When car service app Lyft launched its ride-sharing program Lyft Line in 2014, it was intended as a way to save commuters money. The idea is simple: You request a car, enter your destination and preferred number of fellow passengers (who have similar routes), and are provided with a fixed price for your trip. By sharing the drive with someone else, Lyft has said, you can save up to 60% on the price. But there's been a surprise benefit for people who book a shared commute — networking. And as we've learned recently, the most effective networking can take place in the most unexpected places. While you might be tempted to plug into your headphones and catch up on email and/or zone out, chatting with a fellow passenger while you share a ride could potentially win you a job. Lyft has heard from women who have landed coveted interviews at tech companies such as Coin while ride-sharing, plus designers who have gone on to collaborate with their ride-mates on projects. With today's announcement that Lyft is expanding to more cities and regions (including Seattle, Denver, Philadelphia, San Diego, Silicon Valley, and New Jersey), there will be more opportunities for women to make career connections while sharing a ride. The Line is already available in other major cities, including Boston, Chicago, Atlanta, Austin, Miami, New York, San Francisco, and D.C.
Not sure where to begin? We've got a few tips on how you can network more effectively in the backseat. Fill out your profile. Like many other service-based apps, Lyft lets you fill out a profile that other people on Lyft Line can access. If you're looking for networking, include your job title and a few other professional facts. This will let other riders know that you might be interested in talking about what you do. Read social cues. "It's no different than being at a bar or party where you're trying to strike up a conversation," says Laura Copeland, Lyft's manager of Driver Communications. "Read the other person's vibe.
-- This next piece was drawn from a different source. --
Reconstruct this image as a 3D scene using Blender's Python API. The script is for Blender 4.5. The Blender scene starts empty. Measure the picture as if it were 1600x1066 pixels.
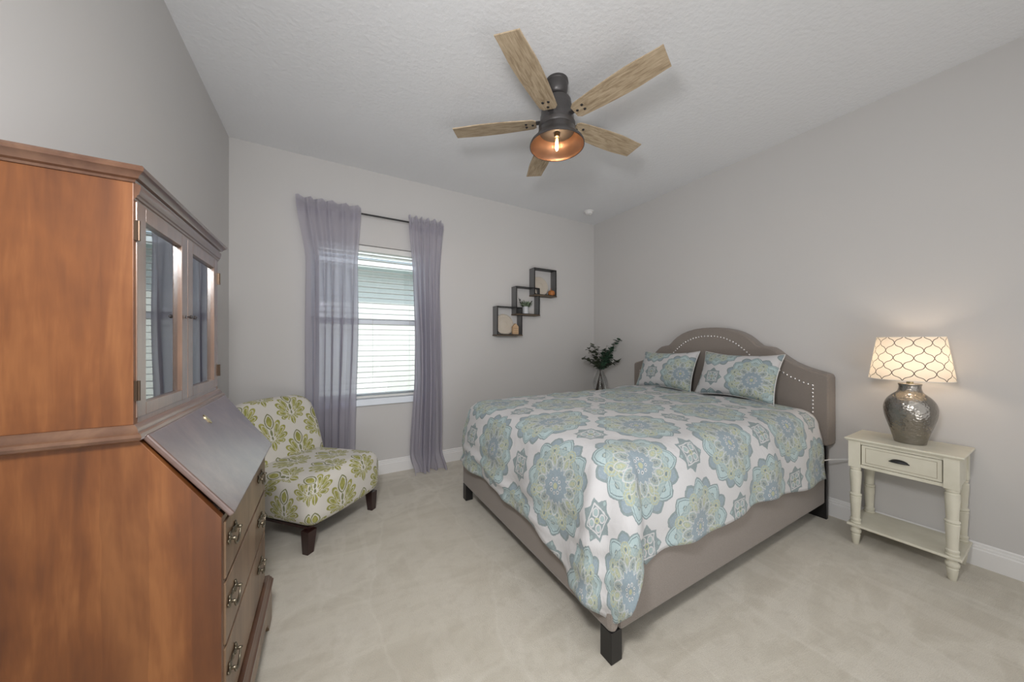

If you say, 'how are you?' and they look down at their phone or out the window, it's a cue that they're not feeling social." Find common ground. If someone seems receptive to chatting, break the ice the same way you would at a cocktail hour — by mentioning current events or something that's happening in your city, Copeland says. You can bring up key details from your conversation if you reconnect later on. Have an elevator pitch ready. "You'll probably only be in the car together for 10 to 15 minutes, so have a quick, interesting description of what you do prepared," Copeland says. That will help ensure you make the most of everyone's time. (This is good advice wherever you network.)